## PROBLEM REQUIREMENTS
Retype, exactly as written, every line from the one containing "c = thing('wooden_pole', 'light" down to the one containing "x = .36+i*.225;", including both, and nothing else.

## DATA PROVIDED
━━━━

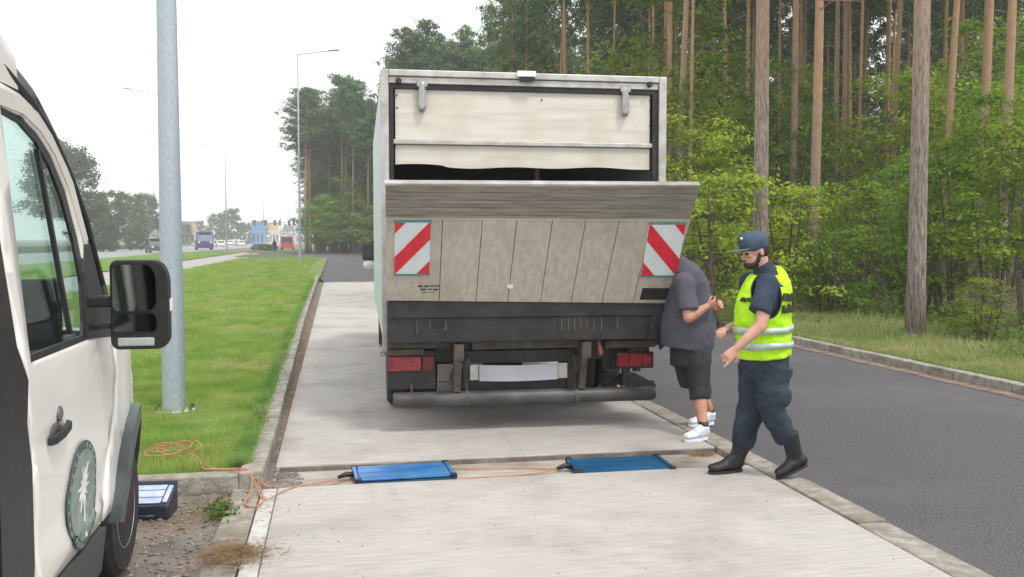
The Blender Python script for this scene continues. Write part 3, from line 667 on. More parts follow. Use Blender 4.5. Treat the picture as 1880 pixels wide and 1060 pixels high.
lp = lamp_post(pp.x, pp.y, 12.4, 1, 1.5, 'big galvanised lamp post standing on the lawn beside the van mirror', .108, .05, mt='galv')
bm = BM(); tube(bm, [(0, 0, .03), (0, 0, .075)], [.20, .19], seg=24); fl = obj('base_flange', bm, 'cement', lp)
for a in (25, 155, 205, 335):
    bm = BM(); tube(bm, [(math.cos(R(a))*.17, math.sin(R(a))*.17, .07), (math.cos(R(a))*.17, math.sin(R(a))*.17, .12)], [.018, .016], seg=8); obj('bolt', bm, 'dirtymet', fl)
lamp_post(-2.25, 62, 13.6, 1, 2.0, 'lamp post on the lawn edge in front of the far pine stand', .085, .04, az=R(8))
for (px, y, top, lab) in ((304, 84, 176, 'lamp whose head alone shows left of the near lamp post'), (416, 131, 273, 'tall lamp post by the main road right of the near lamp post'),
                          (484, 197, 328, 'fainter lamp post, second right of the near lamp post'), (515, 252, 350, 'faintest thin lamp post near the red van')):
    H = P(px, top, y).z; lamp_post(XR(px, y), y, H, -1, 2.6, lab, .11, .05)

# ================================================================ LORRY
TX, TY = .41, 8.15
lorry = thing('box_lorry', 'dirty box lorry seen from behind with raised tail lift, standing on the concrete lane', 'lorry', (TX, TY, 0))
def L(px, py, yl): p = P(px, py, TY+yl); return Vector((p.x-TX, yl, p.z))
W = 2.55; ZT = 3.17; ZB = .80; LEN = 6.2
box_ = BM(); box(box_, 0, .03, .05, LEN, ZB, ZT-.01); o_ = obj('side_wall', box_, 'tarp', lorry)
box_ = BM(); box(box_, W-.03, W, .05, LEN, ZB, ZT-.01); obj('side_wall', box_, 'tarp', lorry)
box_ = BM(); box(box_, .03, W-.03, .05, LEN-.03, ZT-.05, ZT-.012); obj('roof', box_, 'tarp', lorry)
box_ = BM(); box(box_, .03, W-.03, LEN-.03, LEN, ZB, ZT-.012); obj('front_wall', box_, 'tarp', lorry)
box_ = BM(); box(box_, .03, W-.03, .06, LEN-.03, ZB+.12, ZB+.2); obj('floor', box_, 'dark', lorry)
box_ = BM()
for xx in (-.012, W-.058): box(box_, xx, xx+.07, -.01, .049, .72, ZT)                       # corner posts
box(box_, .058, W-.058, -.01, .049, ZT-.055, ZT)
box(box_, .058, W-.058, .012, .049, ZT-.115, ZT-.057)
fr = obj("rear_frame", box_, 'alu', lorry, bevel=.006)
box_ = BM(); box(box_, .062, W-.062, .03, .052, ZT-.155, ZT-.117); box(box_, .060, .100, .02, .06, ZB, ZT-.158); box(box_, W-.11, W-.060, .02, .06, ZB, ZT-.158)
obj('door_seal', box_, 'blackmet', fr)
for px in (732, 1190):
    c = L(px, 148 if px < 900 else 157, -.02); bm = BM(); lathe(bm, [(-.03, .022), (-.012, .026), (.03, .026)], 'y', (c.x, 0, c.z), 12); obj('rubber_stop', bm, 'blackmet', fr)
# tail shutter: cream ply panel, horizontal bar, ragged lower panel
bm = BM(); box(bm, .115, W-.125, .055, .075, 2.575, 3.012); dr = obj('shutter_panel', bm, 'cream', lorry, bevel=.004)
bm = BM(); N = 40; top = []; bot = []
for i in range(N+1):
    x = .115+(W-.24)*i/N; top.append((x, 2.53)); bot.append((x, 2.345+.008*math.sin(i*.45)-.012*math.exp(-((i-14)/6)**2)+.012*(i < 8)))
for i in range(N):
    quadbox(bm, [(top[i][0], .058, top[i][1]), (top[i+1][0], .058, top[i+1][1]), (bot[i+1][0], .058, bot[i+1][1]), (bot[i][0], .058, bot[i][1])], (0, .016, 0))
bmesh.ops.remove_doubles(bm, verts=bm.verts[:], dist=1e-5)
inner = [f for f in bm.faces if abs(f.normal.x) > .9]
obj('shutter_panel', bm, 'cream', lorry)
bm = BM(); box(bm, .062, W-.065, .028, .075, 2.533, 2.572); br_ = obj('shutter_bar', bm, 'alu', lorry, bevel=.005)
for px in (775, 1145):
    x = L(px, 175, 0).x; bm = BM()
    box(bm, x-.045, x+.045, -.005, .03, 3.03, 3.085); tube(bm, [(x, .02, 3.05), (x, .015, 2.84)], .034, seg=12, round_ends=True)
    tube(bm, [(x-.022, -.005, 3.0), (x-.022, -.005, 2.86)], .012, seg=8); tube(bm, [(x+.022, -.005, 3.0), (x+.022, -.005, 2.86)], .012, seg=8)
    obj('hinge', bm, 'rim', lorry, smooth=False)
for px, py in ((728, 175), (729, 198), (1189, 187), (1189, 205), (1189, 232), (993, 262), (993, 185)):
    c = L(px, py, .05); bm = BM(); lathe(bm, [(-.006, .007), (.004, .009)], 'y', (c.x, .052, c.z), 8); obj('rivet', bm, 'blackmet', dr)
x0, x1 = L(947, 140, 0).x, L(981, 140, 0).x
bm = BM(); box(bm, x0, x1, -.05, -.012, ZT-.04, ZT+.012); lm = obj('marker_lamp', bm, 'lampw', lorry, bevel=.006)
bm = BM(); box(bm, x0+.03, x1-.01, -.04, -.012, ZT-.075, ZT-.042); obj('bracket', bm, 'blackmet', lm)
# cargo glimpsed in the gap
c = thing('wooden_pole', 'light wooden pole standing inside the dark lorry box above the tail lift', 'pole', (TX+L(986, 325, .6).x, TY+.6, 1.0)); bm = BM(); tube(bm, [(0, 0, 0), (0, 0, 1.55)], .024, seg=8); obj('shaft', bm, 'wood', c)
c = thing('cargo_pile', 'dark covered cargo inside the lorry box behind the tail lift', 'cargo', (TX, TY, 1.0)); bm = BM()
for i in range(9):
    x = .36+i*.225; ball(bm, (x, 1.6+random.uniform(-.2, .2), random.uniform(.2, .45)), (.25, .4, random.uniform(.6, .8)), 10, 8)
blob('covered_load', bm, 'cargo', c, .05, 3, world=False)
# tail lift platform: plane through top edge and bottom edge
yt, yb = -.83, -.32
A0 = L(713, 339, yt); A1 = L(1283, 343, yt); B0 = L(712, 552, yb); B1 = L(1222, 556, yb)
def PL(u, v, off=0.0):            # u across, v down the platform; off = out of it towards the viewer
    p = A0.lerp(A1, u).lerp(B0.lerp(B1, u), v); nn = (A1-A0).cross(B0-A0).normalized()
    if nn.y > 0: nn = -nn
    return p+nn*off
def UV(px, py):                   # where the line of sight through a photo pixel meets the platform
    o = Vector((-TX, -TY, CH)); d = ray(px, py); nn = (A1-A0).cross(B0-A0); t = (A0-o).dot(nn)/d.dot(nn); p = o+d*t
    v = (A0.z-p.z)/(A0.z-B0.z)
    for _ in range(6):
        l = A0.lerp(B0, v); r = A1.lerp(B1, v); u = (p.x-l.x)/(r.x-l.x); q = PL(u, v); v += (q.z-p.z)/(A0.z-B0.z)
    return u, v
platform = thing('platform', None, None, (0, 0, 0)); platform.parent = lorry
for k in ('label', 'category'):
    if k in platform: del platform[k]
def panel(us, vs, off, th, bm=None):
    bm = bm or BM(); q = [PL(us[0], vs[0], off), PL(us[1], vs[0], off), PL(us[1], vs[1], off), PL(us[0], vs[1], off)]
    nn = PL(.5, .5, off-th)-PL(.5, .5, off); quadbox(bm, q, nn); return bm
vb = UV(1000, 404)[1]
bm = BM(); nrow = 9
for i in range(nrow): panel((0, 1), (vb*i/nrow, vb*(i+1)/nrow-.0022), -.004*(i % 2)+.003, .05, bm)
bmesh.ops.recalc_face_normals(bm, faces=bm.faces[:]); obj('tip_section', bm, 'plattop', platform)
bm = BM(); cols = [812, 882, 942, 1004, 1062, 1120, 1178]
us = [0]+[UV(px, 480)[0] for px in cols]+[1]; us = [0, .055]+us[1:-1]+[.945, 1] if False else us
for i in range(len(us)-1): panel((us[i]+(.0013 if i else 0), us[i+1]-(.0013 if i < len(us)-2 else 0)), (vb+.003, 1), 0, .02, bm)
bmesh.ops.recalc_face_normals(bm, faces=bm.faces[:]); obj('lower_section', bm, 'platlow', platform)
bm = panel((.001, .999), (vb-.001, .999), -.010, .04); bmesh.ops.recalc_face_normals(bm, faces=bm.faces[:]); obj('core', bm, 'dirtymet', platform)
bm = panel((-.002, 1.002), (-.012, .004), .008, .065); bmesh.ops.recalc_face_normals(bm, faces=bm.faces[:]); obj('edge_lip', bm, 'alu', platform)
bm = panel((0, 1), (vb-.010, vb+.003), .006, .02); bmesh.ops.recalc_face_normals(bm, faces=bm.faces[:]); obj('weld_strip', bm, 'platlow', platform)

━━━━

## RESULT
c = thing('wooden_pole', 'light wooden pole standing inside the dark lorry box above the tail lift', 'pole', (TX+L(986, 325, .6).x, TY+.6, 1.0)); bm = BM(); tube(bm, [(0, 0, 0), (0, 0, 1.55)], .024, seg=8); obj('shaft', bm, 'wood', c)
c = thing('cargo_pile', 'dark covered cargo inside the lorry box behind the tail lift', 'cargo', (TX, TY, 1.0)); bm = BM()
for i in range(9):
    x = .36+i*.225; ball(bm, (x, 1.6+random.uniform(-.2, .2), random.uniform(.2, .45)), (.25, .4, random.uniform(.6, .8)), 10, 8)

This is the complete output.